Ragab was also optimistic about 2014 as a whole, saying that the tourism sector could grow by between 15 to 17 per cent by the end of this year. “As long we have the potential, I will remain optimistic.” she said.

Minister of Tourism Hisham Zazou was also optimistic about 2014 and expected tourism arrivals to reach 13.5 million in 2014, generating $11 billion in revenues.

According to a recent report by the Oxford Business Group, a consultancy, the lifting of travel alerts to Egypt by more than 20 countries should reassure potential visitors and contribute to reviving Egypt’s tourism sector, though it may not guarantee a surge in arrivals.

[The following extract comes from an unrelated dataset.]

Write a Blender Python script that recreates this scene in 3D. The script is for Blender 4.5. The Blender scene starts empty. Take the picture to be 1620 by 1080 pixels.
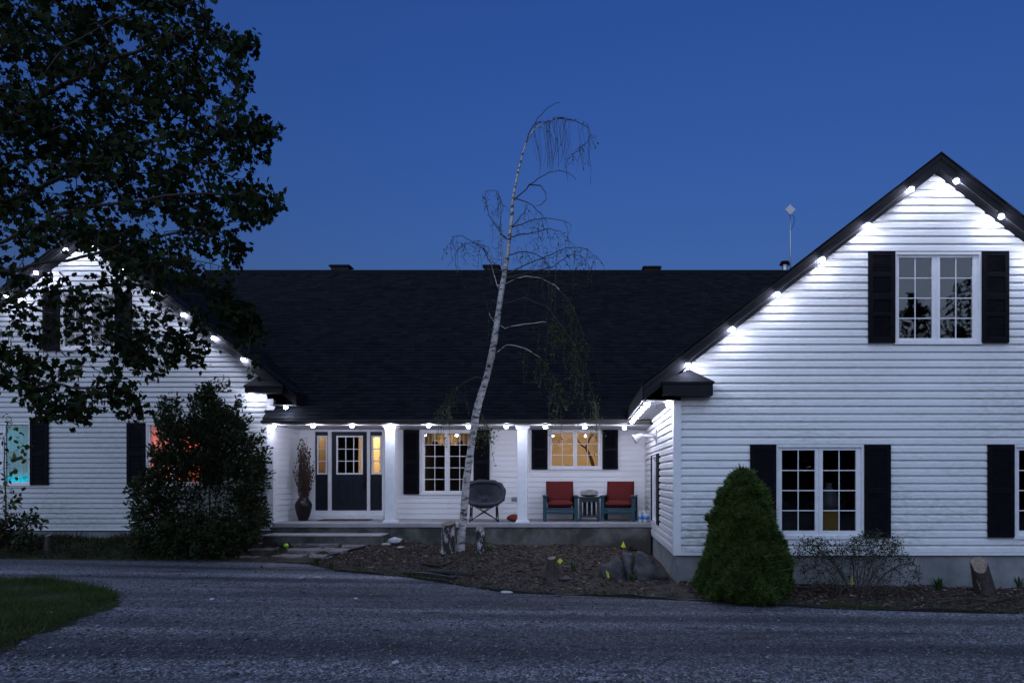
import bpy, bmesh, math, random
import numpy as np
from mathutils import Vector, Matrix

# ------------------------------------------------------------------ camera, sky, sun, exposure
S = bpy.context.scene
COL = S.collection
F = 1098.0          # focal length in pixels of the 1620 px wide photograph
CX, CY = 925.0, 752.0
CH = 1.85           # camera height
cam = bpy.data.cameras.new('camera')
cam.sensor_width = 36.0
cam.lens = 36.0 * F / 1620.0
cam.shift_x = (810 - CX) / 1620.0
cam.shift_y = (CY - 540) / 1620.0
cam.clip_start = 0.1
cam.clip_end = 1500
camo = bpy.data.objects.new('camera', cam)
COL.objects.link(camo)
camo.location = (0, 0, CH)
camo.rotation_euler = (math.pi / 2, 0, 0)
S.camera = camo

W = bpy.data.worlds.new('World')
S.world = W
W.use_nodes = True
wn = W.node_tree
sky = wn.nodes.new('ShaderNodeTexSky')
sky.sky_type = 'NISHITA'
sky.sun_disc = False
sky.sun_elevation = math.radians(5)
sky.sun_rotation = math.radians(192)
sky.air_density = 2.0
sky.dust_density = 1.0
sky.ozone_density = 7.0
tint = wn.nodes.new('ShaderNodeMix')
tint.data_type = 'RGBA'
tint.blend_type = 'MULTIPLY'
tint.inputs[0].default_value = 1.0
tint.inputs[7].default_value = (0.95, 0.66, 1.09, 1)
wn.links.new(sky.outputs[0], tint.inputs[6])
wn.links.new(tint.outputs[2], wn.nodes['Background'].inputs[0])
wn.nodes['Background'].inputs[1].default_value = 0.15

sl = bpy.data.lights.new('afterglow', 'SUN')
sl.energy = 1.5
sl.angle = math.radians(100)
sl.color = (0.62, 0.78, 1.0)
so = bpy.data.objects.new('afterglow', sl)
COL.objects.link(so)
# from behind the camera, towards the house
so.rotation_euler = Vector((0.21, 1.0, -0.58)).to_track_quat('-Z', 'Y').to_euler()

S.view_settings.view_transform = 'Standard'
S.view_settings.look = 'None'
S.view_settings.exposure = 0.55
S.view_settings.gamma = 1
S.view_settings.use_curve_mapping = False
S.render.engine = 'CYCLES'
S.cycles.use_denoising = True
S.cycles.sample_clamp_indirect = 3.0
S.cycles.max_bounces = 6
S.cycles.transparent_max_bounces = 12
S.cycles.caustics_reflective = False
S.cycles.caustics_refractive = False
BULB = 170.0       # radiance of the outdoor bulbs

rng = random.Random(7)
nrg = np.random.default_rng(7)


# ------------------------------------------------------------------ helpers
def at(px, py, D):
    return Vector(((px - CX) / F * D, D, CH - (py - CY) / F * D))


def X_(px, D):
    return (px - CX) / F * D


def Z_(py, D):
    return CH - (py - CY) / F * D


class MB:
    def __init__(s):
        s.v, s.f = [], []

    def add(s, vs, fs):
        b = len(s.v)
        s.v.extend([tuple(p) for p in vs])
        s.f.extend([tuple(i + b for i in f) for f in fs])
        return s

    def box(s, x0, x1, y0, y1, z0, z1):
        x0, x1 = min(x0, x1), max(x0, x1)
        y0, y1 = min(y0, y1), max(y0, y1)
        z0, z1 = min(z0, z1), max(z0, z1)
        return s.add([(x0, y0, z0), (x1, y0, z0), (x1, y1, z0), (x0, y1, z0), (x0, y0, z1), (x1, y0, z1), (x1, y1, z1), (x0, y1, z1)],
                     [(0, 3, 2, 1), (4, 5, 6, 7), (0, 1, 5, 4), (1, 2, 6, 5), (2, 3, 7, 6), (3, 0, 4, 7)])

    def prism(s, poly, vec):
        n = len(poly)
        a = [Vector(p) for p in poly]
        b = [p + Vector(vec) for p in a]
        return s.add(a + b, [tuple(range(n))[::-1], tuple(range(n, 2 * n))] + [(i, (i + 1) % n, n + (i + 1) % n, n + i) for i in range(n)])

    def tube(s, pts, rad, n=6, cap=True):
        pts = [Vector(p) for p in pts]
        if not hasattr(rad, '__len__'):
            rad = [rad] * len(pts)
        vs, fs = [], []
        up = None
        for i, p in enumerate(pts):
            d = (pts[min(i + 1, len(pts) - 1)] - pts[max(i - 1, 0)])
            if d.length < 1e-9:
                d = Vector((0, 0, 1))
            d.normalize()
            if up is None:
                up = d.orthogonal().normalized()
            up = (up - d * up.dot(d))
            if up.length < 1e-6:
                up = d.orthogonal()
            up.normalize()
            w = d.cross(up)
            for k in range(n):
                a = 2 * math.pi * k / n
                vs.append(p + (up * math.cos(a) + w * math.sin(a)) * rad[i])
        for i in range(len(pts) - 1):
            for k in range(n):
                k2 = (k + 1) % n
                fs.append((i * n + k, i * n + k2, (i + 1) * n + k2, (i + 1) * n + k))
        if cap:
            fs.append(tuple(range(n))[::-1])
            fs.append(tuple(range((len(pts) - 1) * n, len(pts) * n)))
        return s.add(vs, fs)

    def lathe(s, prof, n=20, c=(0, 0, 0)):
        vs, fs = [], []
        for r, z in prof:
            for k in range(n):
                a = 2 * math.pi * k / n
                vs.append((c[0] + r * math.cos(a), c[1] + r * math.sin(a), c[2] + z))
        for i in range(len(prof) - 1):
            for k in range(n):
                k2 = (k + 1) % n
                fs.append((i * n + k, i * n + k2, (i + 1) * n + k2, (i + 1) * n + k))
        fs.append(tuple(range(n))[::-1])
        fs.append(tuple(range((len(prof) - 1) * n, len(prof) * n)))
        return s.add(vs, fs)

    def mesh(s, name, mat, smooth=False):
        me = bpy.data.meshes.new(name)
        me.from_pydata(s.v, [], s.f)
        if mat:
            me.materials.append(mat)
        if smooth:
            me.polygons.foreach_set('use_smooth', [True] * len(me.polygons))
        me.update()
        return me

    def build(s, name, mat, parent=None, smooth=False, bevel=0, kind=None):
        return link(name, s.mesh(name, mat, smooth), parent, bevel, kind)


def wloc(o):
    p = Vector((0, 0, 0))
    while o is not None:
        p += o.location
        o = o.parent
    return p


def link(name, me, parent=None, bevel=0, kind=None, world=True):
    """Link a mesh; with WORLD its vertices are world coordinates and the object is set back by its parent's place."""
    o = bpy.data.objects.new(name, me)
    COL.objects.link(o)
    if parent is not None:
        o.parent = parent
        if world:
            o.location = -wloc(parent)
    if bevel:
        m = o.modifiers.new('bevel', 'BEVEL')
        m.width = bevel
        m.segments = 2
        m.limit_method = 'ANGLE'
    if kind:
        o['kind'] = kind
    return o


def thing(name, label, cat, loc=(0, 0, 0), group=None, rz=0):
    o = bpy.data.objects.new(name, None)
    COL.objects.link(o)
    o.location = loc
    o.rotation_euler = (0, 0, rz)
    o.empty_display_size = 0.1
    return tag(o, label, cat, group)


def tag(o, label, cat, group=None):
    o['label'] = label
    o['category'] = cat
    if group:
        o['group'] = group
    return o


def copy_tree(o, parent=None):
    c = o.copy()
    COL.objects.link(c)
    c.parent = parent
    for ch in list(o.children):
        copy_tree(ch, c)
    return c


# ------------------------------------------------------------------ materials
def mat(name, col, rough=0.6, col2=None, scale=8.0, bump=0.0, bscale=None, island=None, metal=0.0, spec=0.3, detail=4.0, stretch=None, coord='pos', trans=0.0, ramp=(0.35, 0.65)):
    m = bpy.data.materials.new(name)
    m.use_nodes = True
    nt = m.node_tree
    N, L = nt.nodes, nt.links
    b = N['Principled BSDF']
    b.inputs['Base Color'].default_value = (*col, 1)
    b.inputs['Roughness'].default_value = rough
    b.inputs['Metallic'].default_value = metal
    b.inputs['Specular IOR Level'].default_value = spec
    src = None
    if col2 or bump:
        if coord == 'pos':
            src = N.new('ShaderNodeNewGeometry').outputs['Position']
        else:
            src = N.new('ShaderNodeTexCoord').outputs['Object']
        if stretch:
            mp = N.new('ShaderNodeMapping')
            mp.inputs['Scale'].default_value = stretch
            L.new(src, mp.inputs[0])
            src = mp.outputs[0]
    out = None
    if col2:
        t = N.new('ShaderNodeTexNoise')
        t.inputs['Scale'].default_value = scale
        t.inputs['Detail'].default_value = detail
        t.inputs['Roughness'].default_value = 0.65
        L.new(src, t.inputs[0])
        r = N.new('ShaderNodeValToRGB')
        r.color_ramp.elements[0].position, r.color_ramp.elements[1].position = ramp
        r.color_ramp.elements[0].color = (*col, 1)
        r.color_ramp.elements[1].color = (*col2, 1)
        L.new(t.outputs[0], r.inputs[0])
        out = r.outputs[0]
        L.new(out, b.inputs['Base Color'])
    if island:
        g = N.new('ShaderNodeNewGeometry')
        r = N.new('ShaderNodeValToRGB')
        r.color_ramp.interpolation = 'LINEAR'
        els = r.color_ramp.elements
        for i, c in enumerate(island):
            if i < 2:
                e = els[i]
                e.position = i / (len(island) - 1)
            else:
                e = els.new(i / (len(island) - 1))
            e.color = (*c, 1)
        for i, e in enumerate(els):
            e.position = i / (len(island) - 1)
            e.color = (*island[i], 1)
        L.new(g.outputs['Random Per Island'], r.inputs[0])
        if out:
            mx = N.new('ShaderNodeMix')
            mx.data_type = 'RGBA'
            mx.blend_type = 'MULTIPLY'
            mx.inputs[0].default_value = 1
            L.new(out, mx.inputs[6])
            L.new(r.outputs[0], mx.inputs[7])
            L.new(mx.outputs[2], b.inputs['Base Color'])
        else:
            L.new(r.outputs[0], b.inputs['Base Color'])
    if bump:
        t2 = N.new('ShaderNodeTexNoise')
        t2.inputs['Scale'].default_value = bscale or scale * 4
        t2.inputs['Detail'].default_value = 6
        L.new(src, t2.inputs[0])
        bp = N.new('ShaderNodeBump')
        bp.inputs['Strength'].default_value = bump
        bp.inputs['Distance'].default_value = 0.02
        L.new(t2.outputs[0], bp.inputs['Height'])
        L.new(bp.outputs[0], b.inputs['Normal'])
    if trans:
        tr = N.new('ShaderNodeBsdfTranslucent')
        c = b.inputs['Base Color']
        if c.is_linked:
            L.new(c.links[0].from_socket, tr.inputs[0])
        else:
            tr.inputs[0].default_value = (*col, 1)
        mx = N.new('ShaderNodeMixShader')
        mx.inputs[0].default_value = trans
        L.new(b.outputs[0], mx.inputs[1])
        L.new(tr.outputs[0], mx.inputs[2])
        L.new(mx.outputs[0], N['Material Output'].inputs[0])
    return m


def emit(name, col, strength):
    m = bpy.data.materials.new(name)
    m.use_nodes = True
    nt = m.node_tree
    nt.nodes.remove(nt.nodes['Principled BSDF'])
    e = nt.nodes.new('ShaderNodeEmission')
    e.inputs[0].default_value = (*col, 1)
    e.inputs[1].default_value = strength
    nt.links.new(e.outputs[0], nt.nodes['Material Output'].inputs[0])
    return m


def glass_mat():
    m = bpy.data.materials.new('window_glass')
    m.use_nodes = True
    nt = m.node_tree
    N, L = nt.nodes, nt.links
    N.remove(N['Principled BSDF'])
    t = N.new('ShaderNodeBsdfTransparent')
    t.inputs[0].default_value = (0.92, 0.95, 0.95, 1)
    g = N.new('ShaderNodeBsdfGlossy')
    g.inputs['Roughness'].default_value = 0.015
    fr = N.new('ShaderNodeFresnel')
    fr.inputs[0].default_value = 1.9
    nz = N.new('ShaderNodeTexNoise')
    nz.inputs['Scale'].default_value = 1.3
    geo = N.new('ShaderNodeNewGeometry')
    L.new(geo.outputs['Position'], nz.inputs[0])
    bp = N.new('ShaderNodeBump')
    bp.inputs['Strength'].default_value = 0.05
    bp.inputs['Distance'].default_value = 0.05
    L.new(nz.outputs[0], bp.inputs['Height'])
    L.new(bp.outputs[0], g.inputs['Normal'])
    mx = N.new('ShaderNodeMixShader')
    L.new(fr.outputs[0], mx.inputs[0])
    L.new(t.outputs[0], mx.inputs[1])
    L.new(g.outputs[0], mx.inputs[2])
    L.new(mx.outputs[0], N['Material Output'].inputs[0])
    return m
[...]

The report added that many hotels, travel agencies and tour companies had reduced their prices in a bid to attract more customers, which the report believed could be effective. Several prominent figures spent their Christmas and New Year’s holidays in Egypt, including European Union Foreign Affairs Chief Catherine Ashton.

Last September, many countries issued travel warnings against travelling to Egypt after violence swept the country following the removal of former president Mohammed Morsi on 3 July.

Tourism in Egypt has been suffering since the ouster of former president Hosni Mubarak in 2011. After a slight improvement in 2012, it took another hit in 2013. Egypt's tourism revenues sank by 41 per cent to $5.9 billion in 2013 in comparison with a year earlier.

Tourism receipts in the first quarter of the 2013/14 financial year, which starts on July 1, dropped to US$931.1 million, down from $2.64 billion a year earlier, according to the Central Bank of Egypt.

The number of tourist nights spent in the country between July and September fell by 57 per cent to about 15 million, and the average visitor's spending also receded compared with a year earlier.